*STATED TASK:* Repeat exactly each line of the data provided below.

────────────────

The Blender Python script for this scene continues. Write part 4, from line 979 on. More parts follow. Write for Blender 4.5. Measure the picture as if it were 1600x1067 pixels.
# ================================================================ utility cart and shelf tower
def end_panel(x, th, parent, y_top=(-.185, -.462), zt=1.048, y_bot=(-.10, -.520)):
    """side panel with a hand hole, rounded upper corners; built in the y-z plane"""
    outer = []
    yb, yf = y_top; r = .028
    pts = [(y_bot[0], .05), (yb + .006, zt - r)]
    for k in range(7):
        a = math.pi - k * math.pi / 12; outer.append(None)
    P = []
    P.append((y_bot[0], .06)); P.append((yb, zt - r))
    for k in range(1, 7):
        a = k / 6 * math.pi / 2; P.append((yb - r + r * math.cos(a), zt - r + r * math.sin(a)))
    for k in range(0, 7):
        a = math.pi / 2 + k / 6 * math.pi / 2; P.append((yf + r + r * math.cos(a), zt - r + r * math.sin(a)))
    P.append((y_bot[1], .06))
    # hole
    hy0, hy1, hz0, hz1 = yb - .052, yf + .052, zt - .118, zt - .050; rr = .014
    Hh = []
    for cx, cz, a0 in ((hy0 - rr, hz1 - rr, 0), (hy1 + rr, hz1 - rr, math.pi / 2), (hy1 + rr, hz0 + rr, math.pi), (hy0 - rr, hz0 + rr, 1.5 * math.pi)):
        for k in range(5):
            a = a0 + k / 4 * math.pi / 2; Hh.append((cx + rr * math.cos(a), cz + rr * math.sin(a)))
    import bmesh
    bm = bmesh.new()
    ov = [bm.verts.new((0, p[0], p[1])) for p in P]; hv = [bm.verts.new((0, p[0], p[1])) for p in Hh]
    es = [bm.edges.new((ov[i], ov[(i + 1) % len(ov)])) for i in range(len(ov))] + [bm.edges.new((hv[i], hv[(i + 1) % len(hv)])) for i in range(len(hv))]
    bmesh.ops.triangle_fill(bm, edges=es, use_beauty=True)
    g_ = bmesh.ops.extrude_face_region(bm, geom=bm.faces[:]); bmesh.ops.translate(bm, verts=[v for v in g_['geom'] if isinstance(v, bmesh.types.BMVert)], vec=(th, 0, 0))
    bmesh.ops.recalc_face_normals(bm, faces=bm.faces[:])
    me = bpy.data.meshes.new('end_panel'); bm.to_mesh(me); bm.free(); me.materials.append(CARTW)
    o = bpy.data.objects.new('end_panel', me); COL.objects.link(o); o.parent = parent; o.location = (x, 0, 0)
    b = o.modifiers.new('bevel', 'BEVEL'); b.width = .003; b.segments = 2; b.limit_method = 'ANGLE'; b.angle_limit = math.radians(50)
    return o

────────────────

*ANSWER IN FULL:*
The Blender Python script for this scene continues. Write part 4, from line 979 on. More parts follow. Write for Blender 4.5. Measure the picture as if it were 1600x1067 pixels.
# ================================================================ utility cart and shelf tower
def end_panel(x, th, parent, y_top=(-.185, -.462), zt=1.048, y_bot=(-.10, -.520)):
    """side panel with a hand hole, rounded upper corners; built in the y-z plane"""
    outer = []
    yb, yf = y_top; r = .028
    pts = [(y_bot[0], .05), (yb + .006, zt - r)]
    for k in range(7):
        a = math.pi - k * math.pi / 12; outer.append(None)
    P = []
    P.append((y_bot[0], .06)); P.append((yb, zt - r))
    for k in range(1, 7):
        a = k / 6 * math.pi / 2; P.append((yb - r + r * math.cos(a), zt - r + r * math.sin(a)))
    for k in range(0, 7):
        a = math.pi / 2 + k / 6 * math.pi / 2; P.append((yf + r + r * math.cos(a), zt - r + r * math.sin(a)))
    P.append((y_bot[1], .06))
    # hole
    hy0, hy1, hz0, hz1 = yb - .052, yf + .052, zt - .118, zt - .050; rr = .014
    Hh = []
    for cx, cz, a0 in ((hy0 - rr, hz1 - rr, 0), (hy1 + rr, hz1 - rr, math.pi / 2), (hy1 + rr, hz0 + rr, math.pi), (hy0 - rr, hz0 + rr, 1.5 * math.pi)):
        for k in range(5):
            a = a0 + k / 4 * math.pi / 2; Hh.append((cx + rr * math.cos(a), cz + rr * math.sin(a)))
    import bmesh
    bm = bmesh.new()
    ov = [bm.verts.new((0, p[0], p[1])) for p in P]; hv = [bm.verts.new((0, p[0], p[1])) for p in Hh]
    es = [bm.edges.new((ov[i], ov[(i + 1) % len(ov)])) for i in range(len(ov))] + [bm.edges.new((hv[i], hv[(i + 1) % len(hv)])) for i in range(len(hv))]
    bmesh.ops.triangle_fill(bm, edges=es, use_beauty=True)
    g_ = bmesh.ops.extrude_face_region(bm, geom=bm.faces[:]); bmesh.ops.translate(bm, verts=[v for v in g_['geom'] if isinstance(v, bmesh.types.BMVert)], vec=(th, 0, 0))
    bmesh.ops.recalc_face_normals(bm, faces=bm.faces[:])
    me = bpy.data.meshes.new('end_panel'); bm.to_mesh(me); bm.free(); me.materials.append(CARTW)
    o = bpy.data.objects.new('end_panel', me); COL.objects.link(o); o.parent = parent; o.location = (x, 0, 0)
    b = o.modifiers.new('bevel', 'BEVEL'); b.width = .003; b.segments = 2; b.limit_method = 'ANGLE'; b.angle_limit = math.radians(50)
    return o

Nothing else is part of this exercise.